EXERCISE: Pictures aside, quote the whole listing exactly.

SUPPLIED INFORMATION:
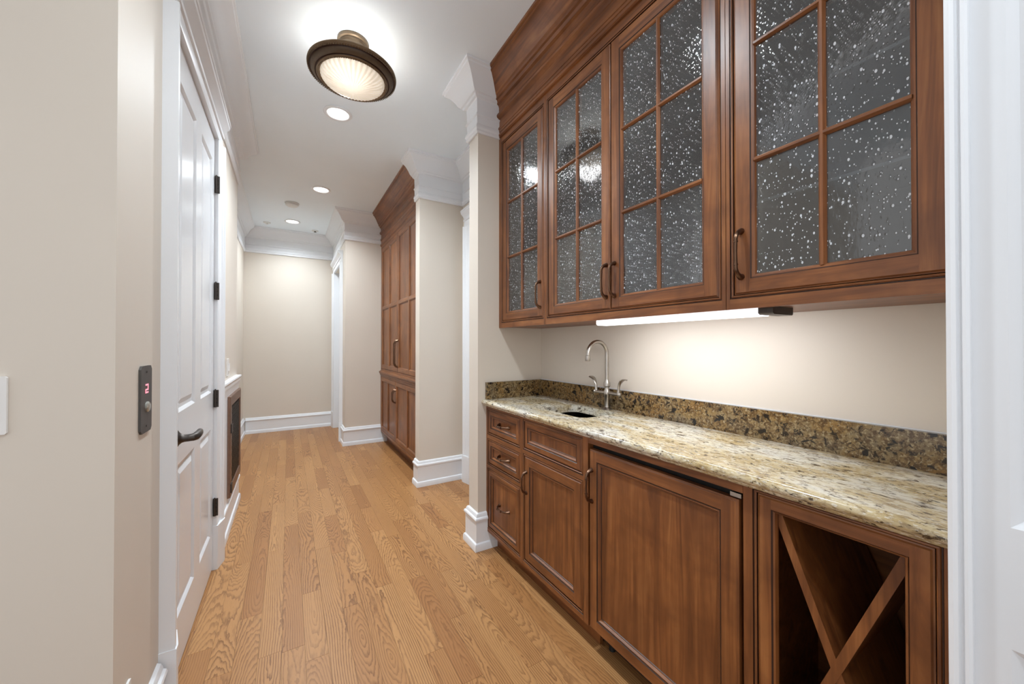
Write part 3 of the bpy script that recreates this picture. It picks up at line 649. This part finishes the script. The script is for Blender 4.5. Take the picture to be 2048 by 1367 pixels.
B().prism([(XT+.018, .869), (XT-.006, .869), (XT-.012, .880), (XT-.010, .888), (XT-.022, .900), (XT-.026, .912), (XT-.024, .922), (XT-.010, .926), (XT-.006, .934), (XT+.018, .934)], 'y', ty0, ty1).build('waist_moulding', 'wh', tc, ang=20)
bx(XT+.075, XT+.095, ty0, ty1, 0, .1345).build('toe_kick', 'wh', tc)
def tdoor(u0, u1, v0, v1, cols, rows, X0, fwid):
    holes = []
    us = [u0+fwid] + sum([[q-.016, q+.016] for q in cols], []) + [u1-fwid]; vs = [v0+fwid] + sum([[q-.016, q+.016] for q in rows], []) + [v1-fwid]
    for i in range(0, len(us), 2):
        for j in range(0, len(vs), 2): holes.append((us[i], us[i+1], vs[j], vs[j+1]))
    g = .0025
    return B().framed(mR(X0), u0+g, u1-g, v0+g, v1-g, holes, TPN, .0185, edge=((0, -.003), (.003, 0)), ringm=[None, None, None, 2]).build('door', ['wv', 'wh', 'glaze'], tc, ang=20)
d = tdoor(4.247, 5.085, .955, 2.520, [4.665], [1.735], XT-.001, .050); pull(d, XT-.001, 4.275, 1.165, .285, True, .036, .0062)
d = tdoor(3.452, 4.245, .955, 2.520, [3.800], [1.735], XT-.001, .050); pull(d, XT-.001, 4.217, 1.165, .285, True, .036, .0062)
d = tdoor(4.326, 5.085, .165, .845, [4.72], [], XT-.005, .045); pull(d, XT-.005, 4.352, .680, .135, True, .034)
d = tdoor(3.500, 4.324, .165, .845, [3.85], [], XT-.005, .045); pull(d, XT-.005, 4.298, .680, .135, True, .034)

# ------------------------------------------------------------------ ceiling fixtures
def spot(parent, loc, energy, blend=1.0, angle=154, rad=.07, col=(.83, .925, 1)):
    l = bpy.data.lights.new('lamp_light', 'SPOT'); l.energy = energy; l.spot_size = math.radians(angle); l.spot_blend = blend; l.shadow_soft_size = rad; l.color = col
    o = bpy.data.objects.new('lamp_light', l); COL.objects.link(o); o.parent = parent; o.location = Vector(loc) - parent.location
    return o
def downlight(x, y, label, e=1.0):
    r = empty('recessed_light', (x, y, CE-.012), label, 'ceiling light', 'recessed ceiling lights')
    B().lathe([(.070, -.0005), (.094, -.0005), (.096, -.004), (.092, -.008), (.082, -.010), (.074, -.009), (.070, -.005), (.070, -.0005)], (x, y, CE), 'z', 40, cap=False).build('trim_ring', 'white', r)
    B().lathe([(.0695, -.0005), (.0695, -.0025), (.05, -.003), (0, -.0035)], (x, y, CE), 'z', 40).build('lens', 'lens', r, label='glowing lens')
    spot(r, (x, y, CE-.03), LAMP['down']*e)
downlight(.302, 2.965, 'lit recessed ceiling light just beyond the bronze flush lamp', 1.5)
downlight(.296, 4.515, 'second lit recessed ceiling light from the bronze lamp', 1.1)
downlight(.040, 5.89, 'lit recessed ceiling light nearest the far wall', .85)
downlight(.30, 1.15, 'recessed ceiling light before the bronze lamp, out of view', .8)
downlight(.30, -.40, 'recessed ceiling light behind the viewer, out of view', .6)
fx2, fy2 = .302, 2.222
fm = empty('flush_mount_lamp', (fx2, fy2, 2.67), 'round bronze semi flush ceiling lamp with ribbed glass bowl', 'ceiling lamp')
B().lathe([(.0, -.0005), (.080, -.0005), (.082, -.008), (.080, -.016), (.072, -.020), (.073, -.030), (.068, -.036), (.070, -.060), (.066, -.085), (.060, -.092), (.062, -.110), (.058, -.130), (.05, -.140), (.0, -.142)], (fx2, fy2, CE), 'z', 40).build('canopy', 'brass', fm, label='antique brass canopy and stem')
rz = 2.758
rp = [(.203, .022), (.212, .020), (.219, .014), (.221, .006), (.218, -.002), (.212, -.005), (.210, -.003), (.207, -.003), (.205, -.009), (.199, -.018), (.191, -.024), (.184, -.026), (.182, -.023), (.179, -.023), (.178, -.029), (.174, -.034), (.168, -.036), (.163, -.033), (.160, -.028), (.160, .0), (.203, .022)]
rp = [(r_*1.03, z_) for r_, z_ in rp]
b = B().lathe(rp, (fx2, fy2, rz), 'z', 96, m=[1, 1, 1, 1, 1, 2, 2, 2, 0, 0, 0, 2, 2, 2, 1, 1, 1, 1, 0, 0], cap=False)
b.build('ring', ['lamp', 'lampband', 'glaze'], fm, label='moulded dark bronze ring', ang=38)
b = B()
for r_, z_, nn in ((.2230, -.0055, 110), (.1741, -.0365, 96)):
    for k in range(nn):
        a = 2*math.pi*k/nn; q = .0042
        p = Vector((fx2+r_*math.cos(a), fy2+r_*math.sin(a), rz+z_))
        i = b.add([p+Vector(v) for v in ((q, 0, 0), (-q, 0, 0), (0, q, 0), (0, -q, 0), (0, 0, q), (0, 0, -q))])
        for t_ in ((0, 2, 4), (2, 1, 4), (1, 3, 4), (3, 0, 4), (2, 0, 5), (1, 2, 5), (3, 1, 5), (0, 3, 5)): b.face([i+j for j in t_])
b.build('beading', 'brass', fm, kind='stuff', label='fine beaded edge')
pr = [(.1645, -.020), (.163, -.030), (.155, -.042), (.134, -.056), (.100, -.068), (.065, -.076), (.03, -.080), (.0, -.081)]
B().lathe(pr, (fx2, fy2, rz), 'z', 96, wob=[0, .012, .02, .03, .04, .05, .05, 0], cap=False).build('glass_bowl', 'bowl', fm, label='glowing ribbed glass bowl', ang=80)
for k in range(3):
    l = bpy.data.lights.new('bulb_light', 'POINT'); l.energy = LAMP['flush']/3; l.shadow_soft_size = .035; l.color = (.94, .97, 1)
    o = bpy.data.objects.new('bulb_light', l); COL.objects.link(o); o.parent = fm
    o.location = Vector((fx2+.115*math.cos(2.1*k+.6), fy2+.115*math.sin(2.1*k+.6), rz+.004)) - fm.location
spot(fm, (fx2, fy2, rz-.09), LAMP['flush']*7.5, 1.0, 165, .10, (.95, .965, 1))
sd = empty('smoke_detector', (.03, 5.13, CE-.04), 'round white smoke detector on the ceiling', 'smoke detector')
B().lathe([(.075, -.0005), (.075, -.010), (.068, -.012), (.066, -.030), (.055, -.038), (.030, -.040), (0, -.040)], (.03, 5.13, CE), 'z', 36).build('housing', 'plastic', sd)
B().lathe([(.012, 0), (.012, -.003), (0, -.004)], (.03, 5.10, CE-.0395), 'z', 14).build('test_button', 'plate', sd)
for x, y, lb in ((-.26, 6.12, 'white sprinkler cover near the far left ceiling corner'), (.33, 6.20, 'white sprinkler head with dark center near the far ceiling moulding')):
    sp = empty('ceiling_sprinkler', (x, y, CE-.02), lb, 'sprinkler')
    B().lathe([(.045, -.0005), (.045, -.006), (.030, -.010), (0, -.011)], (x, y, CE), 'z', 28).build('escutcheon', 'plastic', sp)
    B().lathe([(.012, 0), (.010, -.010), (.020, -.012), (0, -.014)], (x, y, CE-.0105), 'z', 12).build('deflector', 'black' if x > 0 else 'plastic', sp)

RESPONSE TO THIS TASK:
Write part 3 of the bpy script that recreates this picture. It picks up at line 649. This part finishes the script. The script is for Blender 4.5. Take the picture to be 2048 by 1367 pixels.
B().prism([(XT+.018, .869), (XT-.006, .869), (XT-.012, .880), (XT-.010, .888), (XT-.022, .900), (XT-.026, .912), (XT-.024, .922), (XT-.010, .926), (XT-.006, .934), (XT+.018, .934)], 'y', ty0, ty1).build('waist_moulding', 'wh', tc, ang=20)
bx(XT+.075, XT+.095, ty0, ty1, 0, .1345).build('toe_kick', 'wh', tc)
def tdoor(u0, u1, v0, v1, cols, rows, X0, fwid):
    holes = []
    us = [u0+fwid] + sum([[q-.016, q+.016] for q in cols], []) + [u1-fwid]; vs = [v0+fwid] + sum([[q-.016, q+.016] for q in rows], []) + [v1-fwid]
    for i in range(0, len(us), 2):
        for j in range(0, len(vs), 2): holes.append((us[i], us[i+1], vs[j], vs[j+1]))
    g = .0025
    return B().framed(mR(X0), u0+g, u1-g, v0+g, v1-g, holes, TPN, .0185, edge=((0, -.003), (.003, 0)), ringm=[None, None, None, 2]).build('door', ['wv', 'wh', 'glaze'], tc, ang=20)
d = tdoor(4.247, 5.085, .955, 2.520, [4.665], [1.735], XT-.001, .050); pull(d, XT-.001, 4.275, 1.165, .285, True, .036, .0062)
d = tdoor(3.452, 4.245, .955, 2.520, [3.800], [1.735], XT-.001, .050); pull(d, XT-.001, 4.217, 1.165, .285, True, .036, .0062)
d = tdoor(4.326, 5.085, .165, .845, [4.72], [], XT-.005, .045); pull(d, XT-.005, 4.352, .680, .135, True, .034)
d = tdoor(3.500, 4.324, .165, .845, [3.85], [], XT-.005, .045); pull(d, XT-.005, 4.298, .680, .135, True, .034)

# ------------------------------------------------------------------ ceiling fixtures
def spot(parent, loc, energy, blend=1.0, angle=154, rad=.07, col=(.83, .925, 1)):
    l = bpy.data.lights.new('lamp_light', 'SPOT'); l.energy = energy; l.spot_size = math.radians(angle); l.spot_blend = blend; l.shadow_soft_size = rad; l.color = col
    o = bpy.data.objects.new('lamp_light', l); COL.objects.link(o); o.parent = parent; o.location = Vector(loc) - parent.location
    return o
def downlight(x, y, label, e=1.0):
    r = empty('recessed_light', (x, y, CE-.012), label, 'ceiling light', 'recessed ceiling lights')
    B().lathe([(.070, -.0005), (.094, -.0005), (.096, -.004), (.092, -.008), (.082, -.010), (.074, -.009), (.070, -.005), (.070, -.0005)], (x, y, CE), 'z', 40, cap=False).build('trim_ring', 'white', r)
    B().lathe([(.0695, -.0005), (.0695, -.0025), (.05, -.003), (0, -.0035)], (x, y, CE), 'z', 40).build('lens', 'lens', r, label='glowing lens')
    spot(r, (x, y, CE-.03), LAMP['down']*e)
downlight(.302, 2.965, 'lit recessed ceiling light just beyond the bronze flush lamp', 1.5)
downlight(.296, 4.515, 'second lit recessed ceiling light from the bronze lamp', 1.1)
downlight(.040, 5.89, 'lit recessed ceiling light nearest the far wall', .85)
downlight(.30, 1.15, 'recessed ceiling light before the bronze lamp, out of view', .8)
downlight(.30, -.40, 'recessed ceiling light behind the viewer, out of view', .6)
fx2, fy2 = .302, 2.222
fm = empty('flush_mount_lamp', (fx2, fy2, 2.67), 'round bronze semi flush ceiling lamp with ribbed glass bowl', 'ceiling lamp')
B().lathe([(.0, -.0005), (.080, -.0005), (.082, -.008), (.080, -.016), (.072, -.020), (.073, -.030), (.068, -.036), (.070, -.060), (.066, -.085), (.060, -.092), (.062, -.110), (.058, -.130), (.05, -.140), (.0, -.142)], (fx2, fy2, CE), 'z', 40).build('canopy', 'brass', fm, label='antique brass canopy and stem')
rz = 2.758
rp = [(.203, .022), (.212, .020), (.219, .014), (.221, .006), (.218, -.002), (.212, -.005), (.210, -.003), (.207, -.003), (.205, -.009), (.199, -.018), (.191, -.024), (.184, -.026), (.182, -.023), (.179, -.023), (.178, -.029), (.174, -.034), (.168, -.036), (.163, -.033), (.160, -.028), (.160, .0), (.203, .022)]
rp = [(r_*1.03, z_) for r_, z_ in rp]
b = B().lathe(rp, (fx2, fy2, rz), 'z', 96, m=[1, 1, 1, 1, 1, 2, 2, 2, 0, 0, 0, 2, 2, 2, 1, 1, 1, 1, 0, 0], cap=False)
b.build('ring', ['lamp', 'lampband', 'glaze'], fm, label='moulded dark bronze ring', ang=38)
b = B()
for r_, z_, nn in ((.2230, -.0055, 110), (.1741, -.0365, 96)):
    for k in range(nn):
        a = 2*math.pi*k/nn; q = .0042
        p = Vector((fx2+r_*math.cos(a), fy2+r_*math.sin(a), rz+z_))
        i = b.add([p+Vector(v) for v in ((q, 0, 0), (-q, 0, 0), (0, q, 0), (0, -q, 0), (0, 0, q), (0, 0, -q))])
        for t_ in ((0, 2, 4), (2, 1, 4), (1, 3, 4), (3, 0, 4), (2, 0, 5), (1, 2, 5), (3, 1, 5), (0, 3, 5)): b.face([i+j for j in t_])
b.build('beading', 'brass', fm, kind='stuff', label='fine beaded edge')
pr = [(.1645, -.020), (.163, -.030), (.155, -.042), (.134, -.056), (.100, -.068), (.065, -.076), (.03, -.080), (.0, -.081)]
B().lathe(pr, (fx2, fy2, rz), 'z', 96, wob=[0, .012, .02, .03, .04, .05, .05, 0], cap=False).build('glass_bowl', 'bowl', fm, label='glowing ribbed glass bowl', ang=80)
for k in range(3):
    l = bpy.data.lights.new('bulb_light', 'POINT'); l.energy = LAMP['flush']/3; l.shadow_soft_size = .035; l.color = (.94, .97, 1)
    o = bpy.data.objects.new('bulb_light', l); COL.objects.link(o); o.parent = fm
    o.location = Vector((fx2+.115*math.cos(2.1*k+.6), fy2+.115*math.sin(2.1*k+.6), rz+.004)) - fm.location
spot(fm, (fx2, fy2, rz-.09), LAMP['flush']*7.5, 1.0, 165, .10, (.95, .965, 1))
sd = empty('smoke_detector', (.03, 5.13, CE-.04), 'round white smoke detector on the ceiling', 'smoke detector')
B().lathe([(.075, -.0005), (.075, -.010), (.068, -.012), (.066, -.030), (.055, -.038), (.030, -.040), (0, -.040)], (.03, 5.13, CE), 'z', 36).build('housing', 'plastic', sd)
B().lathe([(.012, 0), (.012, -.003), (0, -.004)], (.03, 5.10, CE-.0395), 'z', 14).build('test_button', 'plate', sd)
for x, y, lb in ((-.26, 6.12, 'white sprinkler cover near the far left ceiling corner'), (.33, 6.20, 'white sprinkler head with dark center near the far ceiling moulding')):
    sp = empty('ceiling_sprinkler', (x, y, CE-.02), lb, 'sprinkler')
    B().lathe([(.045, -.0005), (.045, -.006), (.030, -.010), (0, -.011)], (x, y, CE), 'z', 28).build('escutcheon', 'plastic', sp)
    B().lathe([(.012, 0), (.010, -.010), (.020, -.012), (0, -.014)], (x, y, CE-.0105), 'z', 12).build('deflector', 'black' if x > 0 else 'plastic', sp)